**Your objective**
The records that follow must be reproduced in full, exactly as written.

**Scenes as source code**
## Begin
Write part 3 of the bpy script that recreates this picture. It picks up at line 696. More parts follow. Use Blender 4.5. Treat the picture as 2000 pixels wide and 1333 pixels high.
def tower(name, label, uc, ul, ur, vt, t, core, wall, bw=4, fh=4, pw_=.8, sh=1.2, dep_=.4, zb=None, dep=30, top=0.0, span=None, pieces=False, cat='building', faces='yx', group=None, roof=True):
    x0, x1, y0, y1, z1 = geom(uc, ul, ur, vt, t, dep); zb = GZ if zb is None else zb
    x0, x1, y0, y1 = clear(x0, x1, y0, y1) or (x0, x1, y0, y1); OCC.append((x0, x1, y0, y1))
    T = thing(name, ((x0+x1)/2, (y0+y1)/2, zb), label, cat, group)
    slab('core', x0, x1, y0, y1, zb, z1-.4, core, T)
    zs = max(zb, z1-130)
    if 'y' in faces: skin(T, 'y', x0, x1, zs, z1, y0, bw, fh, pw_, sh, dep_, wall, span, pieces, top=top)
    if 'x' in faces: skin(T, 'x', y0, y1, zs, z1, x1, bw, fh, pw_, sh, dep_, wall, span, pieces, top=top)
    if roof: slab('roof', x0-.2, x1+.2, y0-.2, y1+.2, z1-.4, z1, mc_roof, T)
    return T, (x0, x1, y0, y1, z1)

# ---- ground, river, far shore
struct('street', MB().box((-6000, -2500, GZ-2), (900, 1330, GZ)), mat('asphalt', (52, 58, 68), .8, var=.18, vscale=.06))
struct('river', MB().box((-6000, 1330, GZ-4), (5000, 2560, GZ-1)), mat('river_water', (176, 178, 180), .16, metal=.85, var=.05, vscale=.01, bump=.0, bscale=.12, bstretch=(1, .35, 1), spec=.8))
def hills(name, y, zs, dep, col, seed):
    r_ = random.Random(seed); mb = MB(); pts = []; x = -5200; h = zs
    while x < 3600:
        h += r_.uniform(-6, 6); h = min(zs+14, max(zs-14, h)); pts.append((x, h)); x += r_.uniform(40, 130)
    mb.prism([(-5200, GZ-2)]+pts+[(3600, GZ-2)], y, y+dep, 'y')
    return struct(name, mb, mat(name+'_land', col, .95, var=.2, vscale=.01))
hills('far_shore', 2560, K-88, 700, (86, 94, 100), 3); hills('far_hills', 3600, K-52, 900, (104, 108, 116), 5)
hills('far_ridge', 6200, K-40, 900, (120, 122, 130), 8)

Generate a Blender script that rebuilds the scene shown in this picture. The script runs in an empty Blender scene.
## End
**Completed task**
Write part 3 of the bpy script that recreates this picture. It picks up at line 696. More parts follow. Use Blender 4.5. Treat the picture as 2000 pixels wide and 1333 pixels high.
def tower(name, label, uc, ul, ur, vt, t, core, wall, bw=4, fh=4, pw_=.8, sh=1.2, dep_=.4, zb=None, dep=30, top=0.0, span=None, pieces=False, cat='building', faces='yx', group=None, roof=True):
    x0, x1, y0, y1, z1 = geom(uc, ul, ur, vt, t, dep); zb = GZ if zb is None else zb
    x0, x1, y0, y1 = clear(x0, x1, y0, y1) or (x0, x1, y0, y1); OCC.append((x0, x1, y0, y1))
    T = thing(name, ((x0+x1)/2, (y0+y1)/2, zb), label, cat, group)
    slab('core', x0, x1, y0, y1, zb, z1-.4, core, T)
    zs = max(zb, z1-130)
    if 'y' in faces: skin(T, 'y', x0, x1, zs, z1, y0, bw, fh, pw_, sh, dep_, wall, span, pieces, top=top)
    if 'x' in faces: skin(T, 'x', y0, y1, zs, z1, x1, bw, fh, pw_, sh, dep_, wall, span, pieces, top=top)
    if roof: slab('roof', x0-.2, x1+.2, y0-.2, y1+.2, z1-.4, z1, mc_roof, T)
    return T, (x0, x1, y0, y1, z1)

# ---- ground, river, far shore
struct('street', MB().box((-6000, -2500, GZ-2), (900, 1330, GZ)), mat('asphalt', (52, 58, 68), .8, var=.18, vscale=.06))
struct('river', MB().box((-6000, 1330, GZ-4), (5000, 2560, GZ-1)), mat('river_water', (176, 178, 180), .16, metal=.85, var=.05, vscale=.01, bump=.0, bscale=.12, bstretch=(1, .35, 1), spec=.8))
def hills(name, y, zs, dep, col, seed):
    r_ = random.Random(seed); mb = MB(); pts = []; x = -5200; h = zs
    while x < 3600:
        h += r_.uniform(-6, 6); h = min(zs+14, max(zs-14, h)); pts.append((x, h)); x += r_.uniform(40, 130)
    mb.prism([(-5200, GZ-2)]+pts+[(3600, GZ-2)], y, y+dep, 'y')
    return struct(name, mb, mat(name+'_land', col, .95, var=.2, vscale=.01))
hills('far_shore', 2560, K-88, 700, (86, 94, 100), 3); hills('far_hills', 3600, K-52, 900, (104, 108, 116), 5)
hills('far_ridge', 6200, K-40, 900, (120, 122, 130), 8)

Generate a Blender script that rebuilds the scene shown in this picture. The script runs in an empty Blender scene.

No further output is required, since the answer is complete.